→ **Material supplied**:
****************************************

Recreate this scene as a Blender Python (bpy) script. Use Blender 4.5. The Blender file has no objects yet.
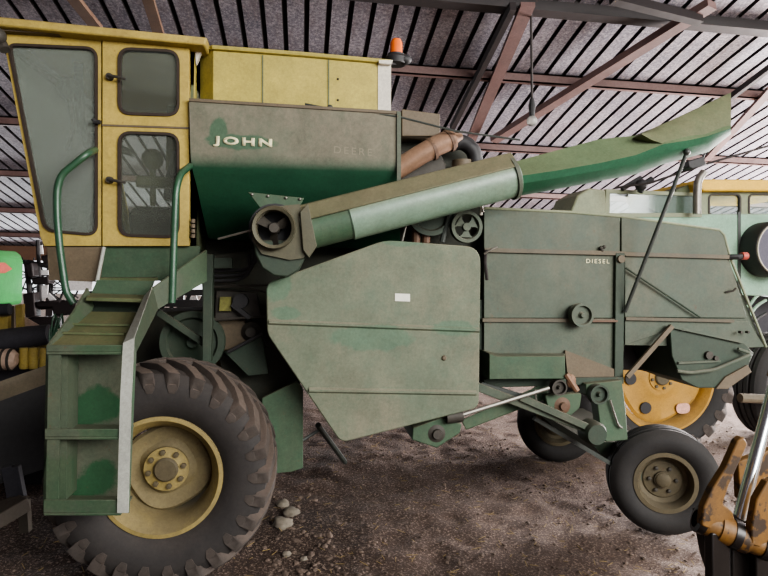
import bpy, bmesh, math, random
from mathutils import Vector, Matrix
random.seed(7)
PI = math.pi
COL = bpy.context.scene.collection
# ------------------------------------------------------------------ camera model
F_PX, CX, CY = 570.0, 384.0, 275.0
YAW, ROLL, EYE = math.radians(8.0), math.radians(1.2), 1.85
FWD = Vector((math.sin(YAW), math.cos(YAW), 0)); RGT = Vector((math.cos(YAW), -math.sin(YAW), 0)); UPV = Vector((0, 0, 1))
CAM = Vector((0, 0, EYE))
def ray(px, py):
    u, v = (px - CX) / F_PX, (CY - py) / F_PX
    c, s = math.cos(ROLL), math.sin(ROLL)
    return FWD + RGT * (u * c - v * s) + UPV * (u * s + v * c)
def A(px, py, Y):                       # point of the plane y = Y
    d = ray(px, py); return CAM + d * (Y / d.y)
def AZ(px, py, Z):                      # point of the plane z = Z
    d = ray(px, py); return CAM + d * ((Z - EYE) / d.z)
R0, RS = 6.3, 0.223                     # roof underside: z = R0 - RS*y
def AR(px, py, off=0.0):                # point on the roof slope, off below it
    d = ray(px, py); return CAM + d * ((R0 - off - EYE) / (d.z + RS * d.y))
# ------------------------------------------------------------------ colours and materials
def lin(c):
    return tuple((x / 255 / 12.92) if x / 255 <= 0.04045 else ((x / 255 + 0.055) / 1.055) ** 2.4 for x in c) + (1.0,)
def newmat(name):
    m = bpy.data.materials.new(name); m.use_nodes = True
    nt = m.node_tree; b = nt.nodes['Principled BSDF']
    return m, nt, b
def N(nt, t, **kw):
    n = nt.nodes.new(t)
    for k, v in kw.items():
        if k.startswith('i_'):
            n.inputs[k[2:].replace('_', ' ')].default_value = v
        else: setattr(n, k, v)
    return n
def noise(nt, co, scale, detail=6, rough=0.6, stretch=None):
    L = nt.links
    src = co
    if stretch:
        mp = N(nt, 'ShaderNodeMapping'); mp.inputs['Scale'].default_value = stretch
        L.new(co, mp.inputs['Vector']); src = mp.outputs[0]
    n = N(nt, 'ShaderNodeTexNoise'); n.inputs['Scale'].default_value = scale
    n.inputs['Detail'].default_value = detail; n.inputs['Roughness'].default_value = rough
    L.new(src, n.inputs['Vector']); return n.outputs['Fac']
def ramp(nt, fac, a, b):
    r = N(nt, 'ShaderNodeMapRange'); r.inputs['From Min'].default_value = a; r.inputs['From Max'].default_value = b
    nt.links.new(fac, r.inputs['Value']); return r.outputs[0]
def mix(nt, fac, c1, c2):
    m = N(nt, 'ShaderNodeMix', data_type='RGBA')
    if isinstance(fac, float): m.inputs[0].default_value = fac
    else: nt.links.new(fac, m.inputs[0])
    for i, c in ((6, c1), (7, c2)):
        if isinstance(c, tuple): m.inputs[i].default_value = c
        else: nt.links.new(c, m.inputs[i])
    return m.outputs[2]
def math_n(nt, op, a, b):
    m = N(nt, 'ShaderNodeMath', operation=op)
    for i, v in ((0, a), (1, b)):
        if isinstance(v, (int, float)): m.inputs[i].default_value = v
        else: nt.links.new(v, m.inputs[i])
    m.use_clamp = True
    return m.outputs[0]
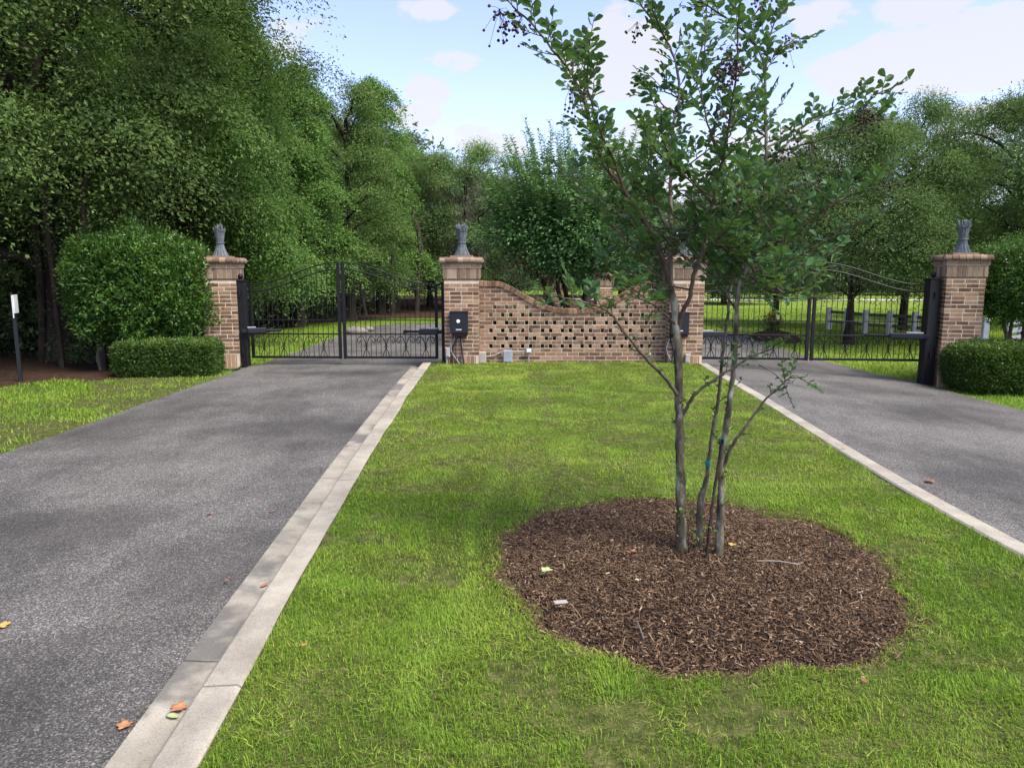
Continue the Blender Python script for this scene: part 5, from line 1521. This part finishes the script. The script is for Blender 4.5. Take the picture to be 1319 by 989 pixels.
# ================================================================== fallen leaves and sticks
def fallen(px, py, z, L, mat, label, seed, name='fallen_leaf', lobes=5, rz=None):
    r2 = np.random.default_rng(seed); p = G(px,py,z); mb = MB()
    n = 26; a = np.linspace(0,2*PI,n,endpoint=False)
    r = (.55+.45*np.abs(np.cos(a*lobes/2))**.7) if lobes > 1 else np.sqrt(1/((np.cos(a))**2+(np.sin(a)/.5)**2))
    L = L*.82; r = r*L*.5*(1+r2.normal(0,.05,n))
    def h(rr, aa): return .010+.55*rr*rr/L*(.6+.5*np.cos(2*aa+seed)) 
    V = [[0,0,.007]]+[[r[i]*.55*math.cos(a[i]),r[i]*.55*math.sin(a[i]),h(r[i]*.55,a[i])] for i in range(n)]+[[r[i]*math.cos(a[i]),r[i]*math.sin(a[i]),h(r[i],a[i])] for i in range(n)]
    V = np.array(V); i = np.arange(n); j = (i+1)%n
    V2 = V-np.array([0,0,.0012])
    nv = len(V)
    tr = np.stack([np.zeros(n,int),1+i,1+j],-1); qd = np.stack([1+i,1+n+i,1+n+j,1+j],-1)
    sideq = np.stack([1+n+i,1+n+i+nv,1+n+j+nv,1+n+j],-1)
    mb.add(np.concatenate([V,V2]), [tr, qd, tr[:,::-1]+nv, qd[:,::-1]+nv, sideq])
    tube(mb, [(0,0,.006),(-L*.4,L*.05,.008),(-L*.75,L*.12,.012)], .0013, 4)
    o = mb.build(name, mat, None, True); o.location = (p[0],p[1],p[2]); o.rotation_euler = (0,0,r2.uniform(0,6) if rz is None else rz)
    return tag(o, label, 'leaf')
fallen(161,936,.0,.075,M['lf_orange'],'orange fallen leaf on the asphalt beside the gutter at the bottom left',1)
fallen(230,914,.016,.085,M['lf_orange'],'salmon fallen leaf lying against the kerb at the bottom left',2)
fallen(222,924,.016,.07,M['lf_green'],'yellow-green fallen leaf beside the salmon one in the gutter',3,lobes=1)
fallen(3,807,.0,.09,M['lf_yellow'],'yellow fallen leaf on the asphalt at the left picture edge',4)
fallen(704,736,.155,.085,M['lf_green'],'pale green star-shaped leaf on the left of the mulch',5)
fallen(815,711,.17,.05,M['lf_orange'],'small orange leaf on the mulch left of the stems',6,lobes=1)
fallen(943,703,.165,.06,M['lf_yellow'],'tan leaf on the mulch just right of the stems',7)
fallen(292,749,.014,.05,M['lf_brown'],'brown leaf in the gutter, upper of two halfway down',8,lobes=1)
fallen(340,755,.016,.06,M['lf_orange'],'reddish leaf against the kerb halfway down the left gutter',9,lobes=1)
fallen(350,660,.0,.06,M['lf_brown'],'brown leaf on the asphalt left of the gutter',10,lobes=1)
fallen(270,663,.0,.05,M['lf_brown'],'small brown leaf in the middle of the left driveway',11,lobes=1)
fallen(1197,621,-.02,.11,M['lf_brown'],'reddish brown leaf on the right driveway beside the kerb',12)
fallen(1088,578,.104,.06,M['lf_yellow'],'yellow leaf on the grass edge of the right kerb',13,lobes=1)
fallen(392,832,.135,.04,M['lf_orange'],'tiny orange leaf in the grass beside the left kerb',14,lobes=1)
fallen(1112,878,.135,.05,M['lf_brown'],'brown leaf in the grass below the right of the mulch',15,lobes=1)
fallen(756,648,.15,.07,M['lf_brown'],'curled brown leaf at the top edge of the mulch',16,lobes=1)
def stick(a, b, z, r, mat, label):
    mb = MB(); p0, p1 = G(*a,z), G(*b,z)
    m_ = (p0+p1)/2+np.array([0,.01,.006])
    tube(mb, smooth_poly([p0,m_,p1],.03), r, 5); tag(mb.build('stick', mat), label, 'stick')
stick((975,722),(1031,727), .165, .003, M['pale'], 'thin pale stick lying on the mulch right of the stems')
stick((820,800),(829,822), .155, .004, M['wornwood'], 'short grey stick on the mulch near its lower left edge')
mb = MB(); p = G(722,776,.15); cbox(mb, (-.035,-.014,0), (.035,.014,.008), .002); ob = mb.build('wood_chip', M['pale']); ob.location = p; ob.rotation_euler = (.1,.05,.3)
tag(ob, 'pale flat wood chip on the left part of the mulch', 'wood chip')

# ================================================================== sky, sun, view
SUN = unit(np.array([0.55, -0.45, 1.05]))
el = math.asin(SUN[2]); rot = math.atan2(SUN[0], SUN[1])
sd = bpy.data.lights.new('sun', 'SUN'); so = bpy.data.objects.new('sun', sd); COL.objects.link(so)
sd.energy = 1.5; sd.angle = math.radians(32); sd.color = (1.0, .955, .86)
so.rotation_euler = Vector(tuple(SUN)).to_track_quat('Z', 'Y').to_euler()
so.location = tuple(SUN*50)
w = bpy.data.worlds.new('World'); scene.world = w; w.use_nodes = True
nt = w.node_tree; nt.nodes.clear()
N_ = lambda t, **k: (lambda n: ([setattr(n, a, b) for a, b in k.items()], n)[1])(nt.nodes.new(t))
sky = N_('ShaderNodeTexSky', sky_type='NISHITA'); sky.sun_disc = False
sky.sun_elevation = el; sky.sun_rotation = rot; sky.air_density = 1.0; sky.dust_density = 1.1; sky.ozone_density = 2.0; sky.altitude = 0
tc = N_('ShaderNodeTexCoord')
def vmath(op, a, b=None):
    n = N_('ShaderNodeVectorMath', operation=op)
    for i, q_ in enumerate((a, b)):
        if q_ is None: continue
        if isinstance(q_, tuple): n.inputs[i].default_value = q_
        else: nt.links.new(q_, n.inputs[i])
    return n
def smath(op, a, b=0.0, clamp=False):
    n = N_('ShaderNodeMath', operation=op); n.use_clamp = clamp
    for i, q_ in enumerate((a, b)):
        if isinstance(q_, (int, float)): n.inputs[i].default_value = q_
        else: nt.links.new(q_, n.inputs[i])
    return n.outputs[0]
nz = N_('ShaderNodeTexNoise'); nz.inputs['Scale'].default_value = 5.0; nz.inputs['Detail'].default_value = 8; nz.inputs['Roughness'].default_value = .58
mp = N_('ShaderNodeMapping'); mp.inputs['Scale'].default_value = (1,1,2.1); mp.inputs['Rotation'].default_value = (0, .35, 0)
nt.links.new(tc.outputs['Generated'], mp.inputs[0]); nt.links.new(mp.outputs[0], nz.inputs['Vector'])
# cloud banks sit in given directions of the sky
banks = [((1130,82),.11,.85),((1265,75),.13,1.0),((1050,25),.09,.7),((1170,8),.10,.55),((1262,160),.07,1.0),((530,150),.045,.8),((545,115),.05,.55),((600,78),.06,.35),((785,70),.11,.55),((640,190),.08,.5),((700,120),.05,.2),((820,190),.14,.6),((930,230),.16,.7),((1010,200),.10,.5),((570,18),.04,.35)]
mask = None
for (a,b), rad, amp in banks:
    d = unit(ray(a,b))
    dv = vmath('SUBTRACT', tc.outputs['Generated'], tuple(d))
    sc_ = vmath('MULTIPLY', dv.outputs[0], (1/rad,1/rad,2.0/rad))
    ln = vmath('LENGTH', sc_.outputs[0])
    g_ = smath('MULTIPLY', smath('SUBTRACT', 1.0, ln.outputs['Value'], True), amp)
    mask = g_ if mask is None else smath('MAXIMUM', mask, g_)
cl = smath('ADD', smath('MULTIPLY', nz.outputs[0], 1.5), smath('MULTIPLY', mask, .80))
cr = N_('ShaderNodeValToRGB'); cr.color_ramp.elements[0].position = .92; cr.color_ramp.elements[1].position = 1.85
cr.color_ramp.elements[1].color = (.80,.80,.80,1); cr.color_ramp.elements[0].color = (0,0,0,1)
cr.color_ramp.interpolation = 'EASE'
nt.links.new(cl, cr.inputs[0])
SKYK = (1.04, .89, 1.0)
tint = N_('ShaderNodeMix', data_type='RGBA', blend_type='MULTIPLY'); tint.inputs[0].default_value = 1.0
nt.links.new(sky.outputs[0], tint.inputs[6]); tint.inputs[7].default_value = (*SKYK, 1)
mx = N_('ShaderNodeMix', data_type='RGBA'); nt.links.new(cr.outputs[0], mx.inputs[0]); vl = N_('ShaderNodeMix', data_type='RGBA'); vl.inputs[0].default_value = .10; nt.links.new(tint.outputs[2], vl.inputs[6]); vl.inputs[7].default_value = (2.0,2.1,2.75,1)
nt.links.new(vl.outputs[2], mx.inputs[6]); mx.inputs[7].default_value = (2.52,2.50,2.54,1)
bg = N_('ShaderNodeBackground'); bg.inputs['Strength'].default_value = .077
wo = N_('ShaderNodeOutputWorld')
nt.links.new(mx.outputs[2], bg.inputs['Color']); nt.links.new(bg.outputs[0], wo.inputs['Surface'])
scene.view_settings.view_transform = 'Standard'; scene.view_settings.look = 'None'
scene.view_settings.exposure = 2.2; scene.view_settings.gamma = 1.0; scene.view_settings.use_curve_mapping = False
scene.render.engine = 'CYCLES'
scene.cycles.max_bounces = 6; scene.cycles.diffuse_bounces = 3; scene.cycles.transmission_bounces = 4; scene.cycles.transparent_max_bounces = 8
scene.cycles.use_denoising = True
scene.render.use_persistent_data = False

****************************************

→ **What you have to do**: Show every line in the entries where the string "picture" occurs.

→ **Answer**:
Continue the Blender Python script for this scene: part 5, from line 1521. This part finishes the script. The script is for Blender 4.5. Take the picture to be 1319 by 989 pixels.
fallen(3,807,.0,.09,M['lf_yellow'],'yellow fallen leaf on the asphalt at the left picture edge',4)